CONSOLIDATION HAS IMPACT ON LABOR ISSUES
Consolidation this year was as important an issue for food-retailing clerks and truck drivers as it was for corporate executives.In 1999, the fear of job loss following a possible merger and the challenge of maintaining a union's power in the wake of an actual merger led to two of the year's more intense labor-management disputes.Bruno's, Birmingham, Ala., has been in a Chapter 11 bankruptcy reorganization
December 27, 1999
DAVID GHITELMAN
Consolidation this year was as important an issue for food-retailing clerks and truck drivers as it was for corporate executives.
In 1999, the fear of job loss following a possible merger and the challenge of maintaining a union's power in the wake of an actual merger led to two of the year's more intense labor-management disputes.
Bruno's, Birmingham, Ala., has been in a Chapter 11 bankruptcy reorganization for nearly two years. This fall, members of United Food and Commercial Workers Local 1657 demanded in negotiations and, when that failed, went out on strike for a week in late September and early October to get a contractual guarantee that, in the event of a sale, Bruno's would require the purchaser to maintain employee seniority and benefits. The final agreement included language to this effect, a union spokeswoman told a local newspaper after the strike.
An ongoing dispute in the Phoenix area between Teamsters Local 104 and Kroger Co., Cincinnati, has focused on how postmerger consolidation can affect union status. According to the local, the dispute arose as a result of warehouse consolidation following Kroger's April acquisition of Fred Meyer, Inc., Portland, Ore., when the company closed two unionized distribution centers and merged their operations with a nonunion facility in Tolleson, Ariz., that services Phoenix-area Kroger stores. The local began picketing the Tolleson distribution center in October, just after Kroger, whose contract with the union was about to expire, sold the warehouse to CSI Retail Services, Secaucus, N.J. In December, the National Labor Relations Board's Phoenix office issued a complaint against Kroger, which calls for an administrative law judge to decide the case. The union said it wants Kroger to restore operations at Tolleson to what they were before the supermarket chain brought in CSI to run the distribution center. Kroger told SN it expects to prevail in court.
Elsewhere in the country, 1999 saw the surfacing of some labor-management tensions, but they were resolved before they resulted in strikes or lawsuits.
In Denver, several chains negotiated new contracts with UFCW Local 7R, with varying degrees of difficulty. In February, Denver-area employees of Albertson's, Boise, Idaho, approved a five-year contract. In May, workers at King Soopers, a Kroger division, ratified a similar three-year contract, but those at Denver-area stores operated by Safeway, Pleasanton, Calif., rejected the same offer. In July, two days before the local's members were scheduled to hold a strike vote, union and management resumed their interrupted talks and came up with a five-year contract the workers approved overwhelmingly.

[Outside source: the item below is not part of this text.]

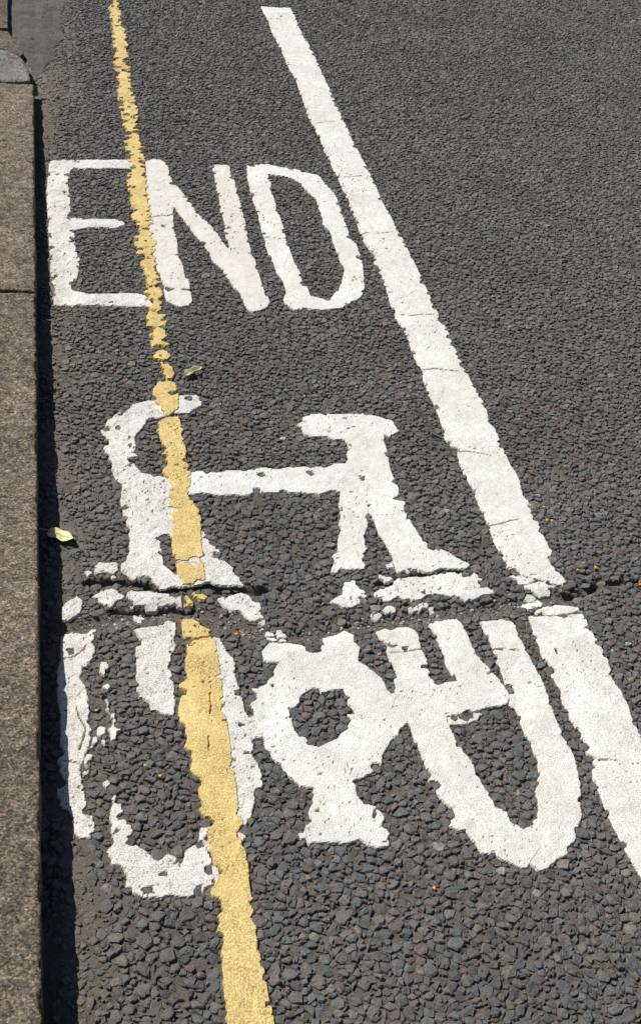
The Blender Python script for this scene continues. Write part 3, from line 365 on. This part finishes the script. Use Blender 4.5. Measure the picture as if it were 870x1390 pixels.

UFCW Local 23 approved a five-year contract with Giant Eagle, Pittsburgh, in March. The contract gave workers a 50 cent raise in the first year, leading to a total $1.50 wage hike over the life of the contract, according to the union.
The same month, in central Massachusetts, retail clerks at 13 Shaw's Supermarkets, East Bridgewater, Mass., voted to join UFCW Local 1445.
In June, Fleming Cos., Oklahoma City, signed a two-year contract with Teamsters Local 480, which represents workers at the company's York, Pa., facility. The contract included 25 cent per hour raises in the second year as well as the maintenance of health and welfare benefits.
UFCW Local 588 concluded a collective bargaining agreement in August with Ralphs, Compton, Calif., another Kroger division, that covered workers at 30 northern California stores acquired by the chain from Albertson's. The union said it did not try to get more from Ralphs than it had been getting from Lucky Stores, the previous operator of the units.
The NLRB ruled in September that an organizing vote at a Miami warehouse operated by Publix Super Markets, Lakeland, Fla., should include 190 warehouse employees and cafeteria workers but exclude about 100 drivers, officer workers and other personnel. Publix said it wanted all warehouse employees to vote in the election that would determine whether a UFCW local would represent them.